Mutluluğun paradoksla birlikte anılması ilginç gelebilir. Herkes için mutluluğun bir tarifi vardır ve bunu yakaladığınızda mutlu hissedersiniz. Ulaşması o kadar kolay olmayabilir ya da aslında mutluluğu yakalamak çok basittir ama gerçekten sadece bu kadar mı? Mutluluğa ulaştığınız o an, içinde bir paradoks da barındırıyor olabilir mi?
Önce mutluluk tanımlamalarına biraz yakından bakalım. Kimisi için dinginlik mutluluk verirken, kimisi aksiyonla mutluluğa ulaşıyor. Başkası için bir şeyler yapmadan mutlu olamayanlar da var. Bazı kişilerse sadece kendini memnun etme odaklı yaşıyor. Mutluluk paradoksu üzerinde çalışan California Üniversitesi’nden psikoloji profesörü PhD. Iris Mauss da yaptığı araştırmada bu farklılığı ortaya koyuyor. Araştırmaya göre bazı insanlar mutluluğun iyi duygulara sahip olmak olduğunu söylüyor ancak bu duyguları kimisi heyecan kimisi huzur diye tanımlıyor. Bazıları iyi bir insan olmanın kendilerini mutlu ettiğini ifade ederken, diğerleri mutluluğun daha fazla maddi mülk edinmek olduğunu kabul ediyor.
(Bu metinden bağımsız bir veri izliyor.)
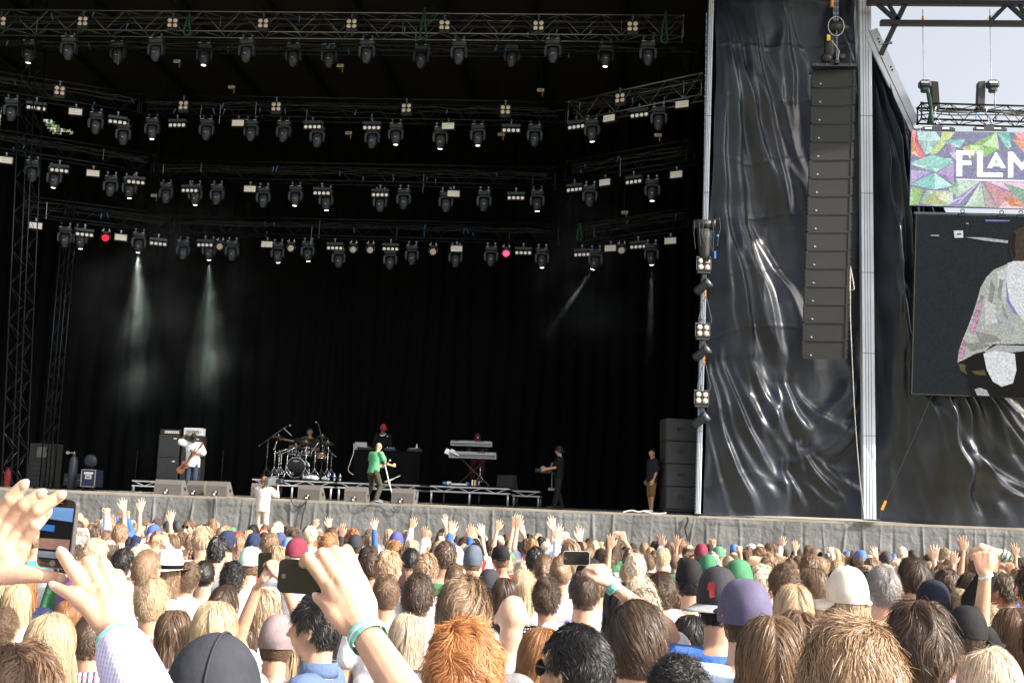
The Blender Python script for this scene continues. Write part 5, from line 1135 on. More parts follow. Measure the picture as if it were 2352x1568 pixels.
def trouser_parts(J, length=1.0, grow=.012, n=10):
    m = MB(); V = lambda q: Vector(J[q]); pel, ch = V('pel'), V('chest'); g = grow
    m.loft([(pel+(pel-ch).normalized()*.10, .15+g, .115+g), (pel-(ch-pel)*.12, .168+g, .12+g), (pel+(ch-pel)*.18, .155+g, .112+g)], 16)
    for s in 'LR':
        m.cap_(V('hip'+s), V('kn'+s), .088+g, .062+g, n)
        if length > .5: m.cap_(V('kn'+s), V('kn'+s).lerp(V('an'+s), min(1, length)*.96), .062+g, .05+g*1.4, n)
    return m
def shoe_parts(J):
    m = MB()
    for s in 'LR':
        a, t = Vector(J['an'+s]), Vector(J['toe'+s]); m.cap_(a-Vector((0, 0, .035)), t+Vector((0, 0, .012)), .055, .044, 10)
    return m
# ---------------------------------------------------------------- hair
def norm(a): return a/np.maximum(np.linalg.norm(a, axis=-1, keepdims=True), 1e-9)
def hair_keep(u, style):
    k = (u[:, 2] > .50) | ((u[:, 1] < .42) & (u[:, 2] > .10)) | ((u[:, 1] < -.05) & (u[:, 2] > -.25)) | ((u[:, 1] < -.30) & (u[:, 2] > -.62))
    if style in ('long', 'bun', 'pony', 'wavy'): k |= (u[:, 1] < .15) & (u[:, 2] > -.35)
    if style == 'under': k = ((u[:, 1] < -.05) & (u[:, 2] > -.72) & (u[:, 2] < .15)) | ((u[:, 1] < .30) & (u[:, 2] > -.3) & (u[:, 2] < .15))
    if style == 'underlong': k = (u[:, 1] < .2) & (u[:, 2] > -.6) & (u[:, 2] < .1)
    if style == 'balding': k &= (u[:, 2] < .62)
    return k
HST = dict(short=(.042, .22, .24, .50, .006), tousled=(.060, .30, .26, .50, .010), buzz=(.012, .35, .1, .5, .0), slick=(.080, .06, .06, .08, .006), wavy=(.30, .10, .30, .14, .018),
  long=(.40, .03, .08, .06, .010), curly=(.050, .45, .7, .8, .014), bun=(.11, .03, .08, .08, .003), pony=(.10, .03, .08, .08, .003), under=(.035, .05, .15, .25, .0), underlong=(.30, .08, .35, .12, .010), balding=(.02, .2, .15, .4, .0), shaggy=(.090, .14, .26, .28, .012))
def hair_mesh(style, seed, N=2600, width=.0034, S=5, Lk=1.0):
    rs = np.random.RandomState(seed); L, lift, clump, nz, puff = HST[style]; L *= Lk
    u = norm(rs.randn(N*4, 3)); u = u[hair_keep(u, style)][:N]; N = len(u)
    wv = np.array([rs.uniform(-.25, .25), .02, .97]); wv /= np.linalg.norm(wv); K = max(12, N//26); cc = norm(rs.randn(K, 3)); cv = rs.randn(K, 3); ct = rs.uniform(.93, 1.08, K)
    ci = np.argmax(u @ cc.T + rs.randn(N, K)*.03, 1); c_v = cv[ci]; tone = ct[ci]*rs.uniform(.7, 1.3, N); fly = rs.rand(N, 1) < .05
    fq = rs.uniform(1.5, 5.0, (3, 3))*rs.choice([-1, 1], (3, 3)); fp = rs.uniform(0, 6.28, 3)
    def flow(q): return np.sin(q @ fq[0]+fp[0])*.6+np.sin(q @ (fq[1]*1.9)+fp[1])*.4+np.sin(q @ (fq[2]*3.7)+fp[2])*.25
    R = HR*1.025; p = HC+u*R; pts = [p.copy()]; S = S+4 if style in ('long', 'wavy', 'underlong') else S; rv = rs.randn(N, 3); Ls = L*rs.uniform(.6, 1.1, N)[:, None]
    if style in ('short', 'tousled', 'shaggy', 'slick', 'under'): Ls = Ls*np.clip(.42+.85*(u[:, 2:3]+.25), .28, 1)
    slickd = norm(np.array([[.75, -.6, -.15]])); sw = {'short': 1.15, 'tousled': 1.5, 'shaggy': .9, 'curly': 1.5, 'wavy': .7, 'buzz': .4, 'balding': .4, 'under': .3}.get(style, .18)
    for i in range(S):
        q = (p-HC)/R; n_ = norm(q/R); uu = norm(q); t = uu*(uu @ wv)[:, None]-wv; t = norm(t - n_*np.sum(t*n_, 1, keepdims=True))
        if style == 'slick': t = norm(.6*t+slickd); t = norm(t-n_*np.sum(t*n_, 1, keepdims=True))
        if style in ('bun', 'pony'):
            tg = np.array([0, -.11, .02])+HC-p; t = norm(tg-n_*np.sum(tg*n_, 1, keepdims=True))
        if style in ('long', 'wavy'):
            tp = np.stack([np.sign(u[:, 0]-.012)*1.0, -.25+0*u[:, 0], -.35+0*u[:, 0]], 1); tp = norm(tp-n_*np.sum(tp*n_, 1, keepdims=True)); t = norm(t*1.0+tp*.45)
        a = (sw*flow(uu))[:, None]; t = t*np.cos(a)+np.cross(n_, t)*np.sin(a)
        f = i/S; d = t+n_*(lift*(1-f*1.5)+fly*.42)+c_v*clump*.42+rv*nz*.35+np.array([0, 0, -1.])*(.10+.35*f)*(uu[:, 2:3] < .75)
        if style in ('long', 'wavy', 'underlong'):
            below = (p[:, 2] < HC[2]-.03)[:, None]; down = np.array([0, -.04, -1.])+c_v*.07+rv*.05
            if style != 'long': down = down+.42*np.sin(i*2.2+c_v[:, :1]*4)*norm(c_v*np.array([1, 1, 0]))
            d = np.where(below, down, d)
        if style == 'curly': d = d+.9*rs.randn(N, 3)
        d = norm(d); p = p+d*Ls/S
        q = (p-HC)/R; l = np.linalg.norm(q, axis=1, keepdims=True); mn = 1.02+puff*3*rs.rand(N, 1)+.012*f
        inside = (l < mn) & (p[:, 2:3] > HC[2]-.07); p = np.where(inside, HC+q/l*mn*R, p)
        hug = 1.10+puff*3+.05*rs.rand(N, 1) if style in ('long', 'wavy', 'underlong', 'slick', 'bun', 'pony') else 1.42
        far = (l > hug) & (p[:, 2:3] > HC[2]-.06); p = np.where(far, HC+q/l*hug*R, p)
        if style in ('long', 'wavy', 'underlong'):
            p[:, 0] = np.clip(p[:, 0], -.115-.02*rs.rand(N), .115+.02*rs.rand(N))
            lowm = p[:, 2] < HC[2]-.06; back = -.095-.035*np.clip((HC[2]-.06-p[:, 2])/.12, 0, 1); fl = lowm & (p[:, 1] > back+.12*np.abs(p[:, 0])/.1-.02) & (np.abs(p[:, 0]) < .085); p[fl, 1] = back[fl]+.10*np.abs(p[fl, 0])/.1*.6
        pts.append(p.copy())
    Pt = np.stack(pts, 1); T = norm(np.gradient(Pt, axis=1)); nn = norm((Pt-HC)/R**2*np.array([1, 1, .6])); b = norm(np.cross(T, nn)+rs.randn(N, 1, 3)*.35)
    w = width*np.linspace(1, .35, S+1)[None, :, None]*rs.uniform(.7, 1.3, (N, 1, 1)); A, B = Pt-b*w, Pt+b*w
    V = np.stack([A, B], 2).reshape(-1, 3); base_i = (np.arange(N)*(S+1)*2)[:, None]; j = np.arange(S)[None, :]*2; a0 = (base_i+j).ravel(); Q = np.stack([a0, a0+1, a0+3, a0+2], 1); tn = np.repeat(tone, (S+1)*2)
    # scalp shell under the strands
    g = []; gi = {}; q2 = []; na, nb = 26, 14
    for i in range(nb+1):
        for k in range(na):
            th, ph = PI*i/nb, 2*PI*k/na; g.append((math.sin(th)*math.cos(ph), math.sin(th)*math.sin(ph), math.cos(th)))
    g = np.array(g); kp = hair_keep(g, style)
    for i in range(nb):
        for k in range(na):
            a, b_, c, d = i*na+k, i*na+(k+1) % na, (i+1)*na+(k+1) % na, (i+1)*na+k
            if kp[a] and kp[b_] and kp[c] and kp[d]: q2.append((a, d, c, b_))
    V2 = [HC+g*HR*1.03]; Q2 = [np.array(q2)] if q2 else []; T2 = [np.full(len(g), .95)]; off = len(g)
    def extra_ball(c, r, tn_):
        nonlocal off
        m = MB(); m.ball(c, r, 12, 8); V2.append(np.array(m.v)); Q2.append(np.array([(f[0]+off, f[1]+off, f[2]+off, f[-1]+off) if len(f) == 4 else (f[0]+off, f[1]+off, f[2]+off, f[2]+off) for f in m.f])); T2.append(tn_*(.8+.4*rs.rand(len(m.v)))); off += len(m.v)
    if style == 'bun': extra_ball(HC+np.array([0, -.125, .035]), (.038, .034, .036), .95)
    if style == 'pony':
        extra_ball(HC+np.array([0, -.12, .03]), (.024, .022, .022), .9)
        for k in range(5): extra_ball(HC+np.array([.006*(k % 2), -.135-.008*k, .0-.045*k]), (.026-.003*k, .022, .036), .8+.1*(k % 3))
    V2 = np.concatenate(V2); Q2 = np.concatenate(Q2) if Q2 else np.zeros((0, 4), int); T2 = np.concatenate(T2)
    q3 = Q2[(Q2[:, 2] != Q2[:, 3])] if len(Q2) else Q2
    Vall = np.concatenate([V, V2]); Qall = np.concatenate([Q, q3+len(V)])
    return npmesh('hair', Vall, Qall, 'hair', True, tone=np.concatenate([tn, T2]))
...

Kimse bilinçli olarak bunu tercih etmez ama biraz daha az mutlu hissetmek istiyorsanız, yapacağınız şey basit: Kendinize ne kadar mutlu hissettiğinizi sorun… “Şimdi ne kadar mutluyum diye sorup bunu kontrol etmeye çalıştığınız an, mutluluğu daha az hissedersiniz,” diyor PhD. Iris Mauss. Bazılarının “mutluluk paradoksu” olarak adlandırdığı fenomeni incelemek için Mauss, yıllarını harcadı. Buradaki paradoks, insanlar mutlu olmak için çok uğraştıklarında ve bunu amaç haline getirdiklerinde, refahları için buna katlanma eğiliminde de olurlar. Bunun mutluluğu tanımlama ve kültürel bakış gibi birçok nedeni var.
Coğrafya etkisi
Mauss’un araştırmasında bu nedenlere daha yakından bakılarak, dünyanın farklı kültürlerindeki insanların mutluluk hakkında yaklaşımları incelenmiş. Kişisel duygusal deneyimlerine odaklanma eğiliminde olan Amerikalılar için mutluluğun nispeten bireysel bir girişim olduğu görülmüş. Mutluluğa bu şekilde değer vermek, daha düşük refahla ilişkilendiriliyor. Ancak mutluluk kavramının kendine yönelik olmaktan çok daha sosyal ve kolektivist olduğu Doğu Asya’da tersi bir tablo ortaya çıkıyor. Bir kişi mutluluğa ne kadar değer verirse, refahı o kadar büyük oluyor çünkü burada mutluluk, genellikle başkalarına yardım etmeyi, arkadaşlarla, aileyle daha fazla zaman geçirmeyi içeriyor. İnsanları memnun etmek, değer verdiği insanları iyi hissettirmek Doğu Asya kültüründe mutluluğun en önemli nedenlerinden.
Mutluluğu merkeze koyduğunuzda, zamanınızın çoğunu duygularınızı izlemek ve yargılamak için harcarsınız. Şu an nasılım? Umutlu muyum yoksa endişeli mi? Kararsız mıyım? Sinirli mi? Hangi cevabı bulursanız bulun, bu tür bir duygusal öz inceleme mutsuz sonuçlara yol açıyor. Mutluluk araştırmasından çıkan en önemli ders, ne kadar duygusal durumunuza takıntılı olursanız, duygusal ve psikolojik sorunlara girme olasılığınızın o kadar artar.
Sonuç olarak, duygularınız hoşsa, onları incelemek için ara vermek sizi o andan uzaklaştırarak pozitif etkilerini azaltabilir. Tamamen bir şeye dalmış olmayı içeren ‘akış’ deneyimi, insanların değer verdiği veya keyif aldığı birçok aktivitenin ayırt edici özelliğidir. Duygusal durumunuzu kontrol etmek, bu akışı bozar. Dikkatinizin bir kısmını zevkli deneyimden uzaklaştırır. Bu nedenle mutluluğunuzun bozulmasını istemiyorsanız ‘akışta’ kalmayı ihmal etmeyin.